The speaker of “Lady Lazarus” is a thirty-year-old woman who has attempted suicide on three occasions, the third attempt having just taken place. Because these attempts have all failed and she has always “returned from the dead,” so to speak, the speaker is a female version of Lazarus, who was famously resurrected by Christ. The speaker never clarifies what it is that drives her to suicide, though the apparent anguish she experiences simply from being alive strongly suggests that she suffers from a mental illness. That said, the speaker’s experience of mental illness takes a backseat in this poem, which focuses instead on the men who deny her agency and obstruct her wishes. The main figure who stands in her way is the doctor who has most recently saved her life and forced her to remain in the world. She describes him as a Nazi both to assert the magnitude of his cruelty and to imply the greatness of her suffering. The doctor is part of a larger patriarchal system that restricts her freedom. Indeed, he’s part of the speaker’s Unholy Trinity, which consists of “Herr Doktor” (line 65), “Herr God” (line 79), and “Herr Lucifer” (line 79).

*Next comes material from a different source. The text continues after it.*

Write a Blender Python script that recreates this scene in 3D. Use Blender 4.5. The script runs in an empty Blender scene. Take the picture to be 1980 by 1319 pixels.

The patriarchal society to which the speaker belongs drives her not to suicide but to rage. This rage emerges most obviously in the speaker’s bitterly ironic tone, which rings out clearly in the opening lines (lines 1–3):

     I have done it again.
     One year in every ten
     I manage it—— 

These lines have a certain dark humor, as the speaker makes a grim joke about the regularity of her suicide attempts. The irony comes in the double meaning of the lines, “One year in every ten / I manage it.” Since these are the first lines in the poem, the reader doesn’t know yet what the speaker is referring to. But as soon as we learn that she’s speaking about suicide, the joke becomes clear. That is, she jokes that while she’s been successful in making attempts on her own life once every decade, the attempts themselves have not been successful. Although the origin of her irony isn’t clear in the opening lines, it gradually becomes clear that the bitterness of her irony derives from the men who have stripped her of her agency. Eventually, the speaker drops the irony and lays bare her righteous rage: “Out of the ash, / I rise with my red hair / And I eat men like air” (lines 82–84).